Another person I ended up spending a lot of time talking to was Aurora. Aurora is 8, and has wanted to be an astronaut since she was old enough to say the word; she met Rachel from WAE at an Aero/Astro event, and Rachel has been mentoring her ever since. Aurora was the youngest contestant by about a decade at the competition and probably the most enthusiastic, as you might have guessed from the flight suit she wore to the event (she is starting pilot lessons this year through the Young Eagles program). When she wasn’t throwing paper airplanes, she sat near me at the judging table, where she held forth, confidently and knowledgeably, about the finer points of the various space missions that have taken place in her life.

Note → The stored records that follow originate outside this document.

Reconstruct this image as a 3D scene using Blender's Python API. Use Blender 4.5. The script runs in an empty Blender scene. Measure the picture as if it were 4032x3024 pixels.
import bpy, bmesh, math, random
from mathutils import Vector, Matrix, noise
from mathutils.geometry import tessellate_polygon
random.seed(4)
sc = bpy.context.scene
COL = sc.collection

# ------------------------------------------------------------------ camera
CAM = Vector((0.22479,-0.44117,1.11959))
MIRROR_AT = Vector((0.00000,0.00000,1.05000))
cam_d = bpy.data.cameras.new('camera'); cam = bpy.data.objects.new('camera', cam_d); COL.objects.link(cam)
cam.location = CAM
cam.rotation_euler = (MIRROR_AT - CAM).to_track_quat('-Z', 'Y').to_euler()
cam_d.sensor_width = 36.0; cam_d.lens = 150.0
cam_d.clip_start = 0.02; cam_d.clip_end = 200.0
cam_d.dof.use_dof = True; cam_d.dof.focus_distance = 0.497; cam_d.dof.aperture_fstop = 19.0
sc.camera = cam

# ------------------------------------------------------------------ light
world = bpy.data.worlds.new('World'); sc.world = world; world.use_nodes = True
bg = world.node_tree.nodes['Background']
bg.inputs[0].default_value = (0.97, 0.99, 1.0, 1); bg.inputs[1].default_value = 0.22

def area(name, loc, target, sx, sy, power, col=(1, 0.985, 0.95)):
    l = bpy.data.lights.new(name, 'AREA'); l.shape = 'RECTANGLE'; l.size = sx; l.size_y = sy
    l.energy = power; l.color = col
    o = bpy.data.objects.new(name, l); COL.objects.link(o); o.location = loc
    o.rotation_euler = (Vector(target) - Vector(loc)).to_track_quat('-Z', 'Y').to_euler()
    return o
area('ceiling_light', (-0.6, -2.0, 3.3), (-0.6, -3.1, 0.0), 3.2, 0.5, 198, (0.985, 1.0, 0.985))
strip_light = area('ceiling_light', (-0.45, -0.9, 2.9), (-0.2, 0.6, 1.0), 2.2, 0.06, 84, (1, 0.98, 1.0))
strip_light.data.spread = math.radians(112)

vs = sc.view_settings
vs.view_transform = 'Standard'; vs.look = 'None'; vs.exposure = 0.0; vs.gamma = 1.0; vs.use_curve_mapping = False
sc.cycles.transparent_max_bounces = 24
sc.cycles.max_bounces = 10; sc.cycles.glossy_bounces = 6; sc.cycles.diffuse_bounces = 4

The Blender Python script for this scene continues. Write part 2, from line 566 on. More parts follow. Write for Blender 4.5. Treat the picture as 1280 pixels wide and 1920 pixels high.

Sure. I was studying for a 5.60 exam coming up and my friend Nolan Kruse said we should go chuck a plane at “that thing” as a study break. [Rachel] said we should check out the contest earlier last week, so we both went. My strategy was to fold a mediocre plane and throw it as hard as possible. I have no history of plane folding ability, so I’ll give credit to Nolan, for his motivational words, and to me for my lack of concern for the health of my shoulder.
The opportunity is amazing. I really just threw a piece of paper and they told me “you’re going to Austria,” and I was just kind of confused that all it took was a decent arm. It’s got to be the most lucrative useless talent that I never knew I had.